Back in the day when I was first becoming an adult and exploring my relationship to the world, we used to say "The personal is political". Generations that have come after mine have absorbed this saying so that what seemed revolutionary to us is a given for them.
A few years ago we had a big kerfuffle in the American midwifery community. There was a pitched battle between the old guard, feminists who believed that their fight for women's rights and the right to choose and women's right to power over their own bodies was their domain, and the domain of midwifery and the be-all and end-all of reproductive justice.
The new guard said, no, actually, we have a new and different way of looking at bodies. We have taken your idea that everyone could "be what they want to be", and be respected for that, and we've lifted it one step higher. Now we are fighting for the freedom to actually create our own identities, and for the freedom to be treated as people on our own terms, in our own inclusive language, freed from the restrictions that the "women's movement" imposed upon revolutionary change.
Heady stuff. I signed a letter that agreed with the original proposition, that, yes, we have fought long and hard for "women's rights". But several of my younger students and a couple of my friends came to me and said, actually your view is distasteful to us, and offensive to some. We are fighting a different battle, they said. You don't understand the basic concepts, or the rules of engagement, or anything really. So sit and listen and learn.
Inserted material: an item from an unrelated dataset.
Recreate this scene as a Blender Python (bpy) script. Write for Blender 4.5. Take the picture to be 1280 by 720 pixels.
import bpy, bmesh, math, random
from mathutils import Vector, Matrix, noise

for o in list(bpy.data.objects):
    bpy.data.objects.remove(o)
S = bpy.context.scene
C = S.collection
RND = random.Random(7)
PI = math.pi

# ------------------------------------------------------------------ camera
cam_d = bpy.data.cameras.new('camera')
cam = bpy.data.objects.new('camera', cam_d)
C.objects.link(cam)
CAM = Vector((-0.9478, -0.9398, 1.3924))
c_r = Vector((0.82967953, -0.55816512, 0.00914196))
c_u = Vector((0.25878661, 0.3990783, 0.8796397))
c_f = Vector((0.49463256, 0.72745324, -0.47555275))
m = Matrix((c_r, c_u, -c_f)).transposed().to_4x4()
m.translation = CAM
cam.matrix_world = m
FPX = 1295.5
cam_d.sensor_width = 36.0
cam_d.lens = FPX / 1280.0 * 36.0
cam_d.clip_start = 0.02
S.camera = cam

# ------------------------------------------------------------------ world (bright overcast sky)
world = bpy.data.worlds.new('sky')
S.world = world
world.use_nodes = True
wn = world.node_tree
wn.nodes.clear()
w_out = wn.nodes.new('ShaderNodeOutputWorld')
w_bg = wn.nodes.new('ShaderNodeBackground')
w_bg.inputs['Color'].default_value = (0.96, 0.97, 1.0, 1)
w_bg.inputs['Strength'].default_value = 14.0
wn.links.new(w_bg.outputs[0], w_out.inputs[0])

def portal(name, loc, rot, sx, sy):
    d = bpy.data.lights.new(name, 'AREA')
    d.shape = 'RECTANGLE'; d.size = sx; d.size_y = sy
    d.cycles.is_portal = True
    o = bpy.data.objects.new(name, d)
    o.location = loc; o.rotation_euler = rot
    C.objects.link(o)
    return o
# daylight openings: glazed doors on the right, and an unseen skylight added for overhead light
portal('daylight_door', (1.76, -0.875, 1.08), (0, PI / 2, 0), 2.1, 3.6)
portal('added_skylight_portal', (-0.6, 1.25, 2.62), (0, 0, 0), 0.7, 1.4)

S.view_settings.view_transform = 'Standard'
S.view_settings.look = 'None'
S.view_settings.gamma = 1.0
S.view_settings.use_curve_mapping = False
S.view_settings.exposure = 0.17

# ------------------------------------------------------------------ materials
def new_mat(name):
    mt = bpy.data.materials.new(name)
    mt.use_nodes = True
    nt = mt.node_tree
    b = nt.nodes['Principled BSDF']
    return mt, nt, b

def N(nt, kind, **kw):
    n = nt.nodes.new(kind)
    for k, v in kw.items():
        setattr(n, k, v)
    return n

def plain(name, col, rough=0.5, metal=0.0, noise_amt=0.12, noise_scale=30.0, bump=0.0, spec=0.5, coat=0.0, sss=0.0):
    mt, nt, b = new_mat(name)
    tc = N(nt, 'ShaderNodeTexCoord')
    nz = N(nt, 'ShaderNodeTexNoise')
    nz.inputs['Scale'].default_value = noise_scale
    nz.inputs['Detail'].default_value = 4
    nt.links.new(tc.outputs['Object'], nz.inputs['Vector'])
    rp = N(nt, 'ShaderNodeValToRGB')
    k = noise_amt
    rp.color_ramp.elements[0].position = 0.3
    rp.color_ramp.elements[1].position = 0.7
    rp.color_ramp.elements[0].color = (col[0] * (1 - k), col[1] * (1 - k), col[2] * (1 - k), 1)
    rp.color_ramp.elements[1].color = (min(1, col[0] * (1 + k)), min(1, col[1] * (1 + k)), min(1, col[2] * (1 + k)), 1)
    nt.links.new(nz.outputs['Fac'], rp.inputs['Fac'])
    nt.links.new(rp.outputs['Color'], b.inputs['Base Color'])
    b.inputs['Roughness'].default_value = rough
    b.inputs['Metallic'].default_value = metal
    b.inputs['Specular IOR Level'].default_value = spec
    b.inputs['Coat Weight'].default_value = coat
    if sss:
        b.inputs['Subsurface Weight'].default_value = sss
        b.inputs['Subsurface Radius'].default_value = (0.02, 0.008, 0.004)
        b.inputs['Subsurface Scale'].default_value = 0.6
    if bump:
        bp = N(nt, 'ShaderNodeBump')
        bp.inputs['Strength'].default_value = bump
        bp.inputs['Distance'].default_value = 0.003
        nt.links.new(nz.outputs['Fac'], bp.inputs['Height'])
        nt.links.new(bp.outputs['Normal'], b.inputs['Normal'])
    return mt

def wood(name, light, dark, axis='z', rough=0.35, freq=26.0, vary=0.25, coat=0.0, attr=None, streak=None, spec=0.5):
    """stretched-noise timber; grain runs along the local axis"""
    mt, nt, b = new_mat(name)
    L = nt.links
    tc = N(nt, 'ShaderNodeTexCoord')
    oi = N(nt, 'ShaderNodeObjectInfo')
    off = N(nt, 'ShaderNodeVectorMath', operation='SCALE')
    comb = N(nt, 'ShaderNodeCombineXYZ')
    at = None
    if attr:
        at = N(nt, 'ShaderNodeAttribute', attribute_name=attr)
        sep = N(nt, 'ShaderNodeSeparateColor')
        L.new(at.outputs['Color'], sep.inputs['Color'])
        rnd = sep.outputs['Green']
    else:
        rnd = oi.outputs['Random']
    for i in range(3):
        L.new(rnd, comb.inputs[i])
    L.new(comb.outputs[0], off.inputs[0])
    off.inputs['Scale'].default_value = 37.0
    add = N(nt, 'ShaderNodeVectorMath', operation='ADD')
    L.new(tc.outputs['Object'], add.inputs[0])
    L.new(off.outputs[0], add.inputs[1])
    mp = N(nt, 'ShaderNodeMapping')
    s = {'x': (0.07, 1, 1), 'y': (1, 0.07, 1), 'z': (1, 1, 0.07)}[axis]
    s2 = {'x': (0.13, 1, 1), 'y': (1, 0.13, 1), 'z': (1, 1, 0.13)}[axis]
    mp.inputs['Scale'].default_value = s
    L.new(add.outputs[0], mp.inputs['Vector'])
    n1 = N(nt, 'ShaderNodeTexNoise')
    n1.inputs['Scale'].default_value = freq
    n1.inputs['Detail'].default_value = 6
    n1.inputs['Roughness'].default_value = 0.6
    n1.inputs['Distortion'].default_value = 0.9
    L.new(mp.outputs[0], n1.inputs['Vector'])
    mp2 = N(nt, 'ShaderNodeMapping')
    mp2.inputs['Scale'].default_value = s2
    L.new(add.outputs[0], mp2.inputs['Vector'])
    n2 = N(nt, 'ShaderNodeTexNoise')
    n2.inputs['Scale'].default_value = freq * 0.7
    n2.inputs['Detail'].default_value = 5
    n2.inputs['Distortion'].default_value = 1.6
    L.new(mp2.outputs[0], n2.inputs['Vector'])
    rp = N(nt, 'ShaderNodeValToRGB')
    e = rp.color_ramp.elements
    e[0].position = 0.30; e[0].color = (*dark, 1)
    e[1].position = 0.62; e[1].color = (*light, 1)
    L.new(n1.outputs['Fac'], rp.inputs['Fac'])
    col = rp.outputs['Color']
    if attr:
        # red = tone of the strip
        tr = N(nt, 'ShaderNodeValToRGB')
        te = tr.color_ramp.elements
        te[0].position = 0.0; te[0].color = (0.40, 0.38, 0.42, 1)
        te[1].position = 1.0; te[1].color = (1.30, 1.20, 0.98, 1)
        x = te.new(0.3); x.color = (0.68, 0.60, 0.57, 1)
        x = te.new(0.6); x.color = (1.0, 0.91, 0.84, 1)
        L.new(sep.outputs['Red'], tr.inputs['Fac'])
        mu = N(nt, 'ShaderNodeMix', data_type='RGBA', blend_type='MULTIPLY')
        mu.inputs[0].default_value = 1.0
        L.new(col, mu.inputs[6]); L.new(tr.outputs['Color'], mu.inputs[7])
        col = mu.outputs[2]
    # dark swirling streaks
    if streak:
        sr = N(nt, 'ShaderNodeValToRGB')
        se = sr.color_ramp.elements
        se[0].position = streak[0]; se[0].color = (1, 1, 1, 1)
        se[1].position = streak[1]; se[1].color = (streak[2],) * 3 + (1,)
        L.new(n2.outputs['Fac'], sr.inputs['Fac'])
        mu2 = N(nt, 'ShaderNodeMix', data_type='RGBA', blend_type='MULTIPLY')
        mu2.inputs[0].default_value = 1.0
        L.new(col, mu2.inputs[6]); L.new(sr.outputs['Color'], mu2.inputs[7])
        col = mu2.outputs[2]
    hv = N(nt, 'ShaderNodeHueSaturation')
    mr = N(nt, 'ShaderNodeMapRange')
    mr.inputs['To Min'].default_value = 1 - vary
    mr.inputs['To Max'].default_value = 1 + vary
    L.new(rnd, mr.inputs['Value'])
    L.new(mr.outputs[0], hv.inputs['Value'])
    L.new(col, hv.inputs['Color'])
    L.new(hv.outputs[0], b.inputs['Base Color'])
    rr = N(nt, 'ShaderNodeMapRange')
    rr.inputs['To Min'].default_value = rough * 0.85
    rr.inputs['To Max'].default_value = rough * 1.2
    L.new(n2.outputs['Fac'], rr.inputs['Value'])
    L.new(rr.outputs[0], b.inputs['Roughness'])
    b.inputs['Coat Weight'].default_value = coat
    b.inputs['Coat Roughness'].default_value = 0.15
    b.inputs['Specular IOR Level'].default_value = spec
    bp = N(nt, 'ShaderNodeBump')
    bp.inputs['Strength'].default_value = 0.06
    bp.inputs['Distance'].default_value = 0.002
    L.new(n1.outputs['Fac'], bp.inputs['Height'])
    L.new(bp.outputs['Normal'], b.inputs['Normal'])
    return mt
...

So I did. I took my name off the letter (actually its still on, but hoping for closure at some point). I sat and listened. I don't agree with everything I hear, in fact some of it I downright disagree with. But I do agree, and fully support, a person's right to passionately believe in something. I believe that to change is to live. I believe that just because I don't understand something does not give me the right to offend people or dismiss their beliefs.
Part of the huge gift of being on this planet for sixty years is that I experienced infancy, childhood, adolescence, young adulthood, young motherhood, older motherhood, and I am just starting to see the value of acceptance and flexibility. So I say to the young guard: so happy you are making changes. May you make them wisely. And when the time comes, may you have the grace to pass the torch to your children and their children.